If you're buying a home, one of the first choices you'll face is whether to arrange the mortgage yourself or use a mortgage broker. Plenty of people aren't quite sure what a broker actually does, whether they cost money, or whether they're worth it. Here's the plain-English version.
What is a mortgage broker?
A mortgage broker is a qualified adviser who helps you find and apply for a mortgage. Rather than you approaching lenders one by one, the broker looks across a range of deals, recommends ones that fit your circumstances, and handles much of the application legwork. Think of them as a guide through a process that's otherwise full of jargon, paperwork and lender-specific rules.
What does a mortgage broker actually do?
- Assesses your situation — your income, deposit, outgoings and credit position, to work out what you can realistically borrow.
- Searches the market — comparing deals and, importantly, knowing which lenders are likely to accept your particular circumstances (self-employed, smaller deposit, and so on).
- Recommends a mortgage — explaining why a particular deal suits you, not just the headline rate.
- Handles the application — preparing paperwork, liaising with the lender, and helping avoid the errors that cause delays or rejections.
Are all brokers the same?
Not quite. Some are “whole of market,” meaning they can look across most available lenders; others are tied to a limited panel. It's worth asking which one you're dealing with, because it affects how wide their search really is. All UK mortgage brokers must be authorised and regulated by the Financial Conduct Authority (FCA) — you can check a firm on the FCA register.
Do mortgage brokers charge a fee?
It varies. Some brokers charge you a fee, some are paid a commission by the lender, and some do both — they should always tell you upfront how they're paid. A broker being “fee-free” to you doesn't mean they work for nothing; they're usually earning commission from the lender instead. Neither model is automatically better; what matters is that the cost is clear and the advice genuinely fits you.
Do you actually need one?
You don't have to use a broker — you can go direct to lenders yourself. A broker tends to be most useful when your situation is anything other than straightforward: a smaller deposit, self-employment, a mixed credit history, or simply being a first-time buyer who wants someone to explain the process. If you're confident, have a clean profile and time to compare deals, going direct can work too. Our mortgage calculator can help you get a feel for repayments either way.
The practical takeaway
A mortgage broker is a regulated adviser who finds and arranges a suitable mortgage for you, handling the market search and the paperwork. They can genuinely simplify a stressful process, especially for first-time buyers or anyone with a less-standard situation — just make sure you understand how yours is paid and whether they search the whole market. If you're still building your deposit, see our guide on saving for a house deposit.
Frequently asked questions
What does a mortgage broker do?+
A mortgage broker assesses your finances, searches the mortgage market for deals that fit your circumstances, recommends a suitable one, and handles much of the application paperwork and liaison with the lender. They're essentially a qualified guide through the mortgage process.
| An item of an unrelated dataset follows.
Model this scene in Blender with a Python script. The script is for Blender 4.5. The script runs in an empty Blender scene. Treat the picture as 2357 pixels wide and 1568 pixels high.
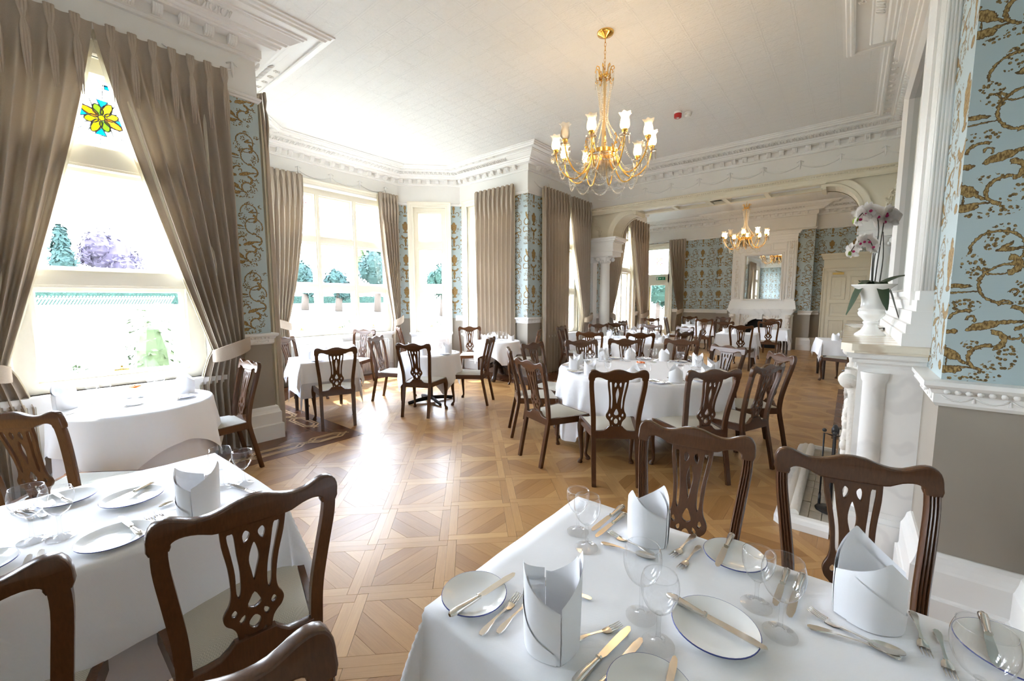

Do mortgage brokers charge a fee?+
It varies. Some charge you a fee, some are paid commission by the lender, and some do both — they must tell you upfront how they're paid. “Fee-free” to you usually means they earn commission from the lender instead. What matters is that the cost is clear and the advice suits you.
Do I need a mortgage broker?+
You don't have to use one — you can go direct to lenders. A broker is most useful when your situation isn't straightforward: a smaller deposit, self-employment, a mixed credit history, or being a first-time buyer who wants the process explained. With a clean profile and time to compare, going direct can also work.
Are mortgage brokers regulated in the UK?+
Yes. All UK mortgage brokers must be authorised and regulated by the Financial Conduct Authority (FCA). You can check whether a firm is authorised on the FCA register before using them.
What's the difference between a whole-of-market and a tied broker?+
A whole-of-market broker can look across most available lenders, while a tied broker only works with a limited panel. It's worth asking which you're dealing with, as it affects how wide their search for a deal really is.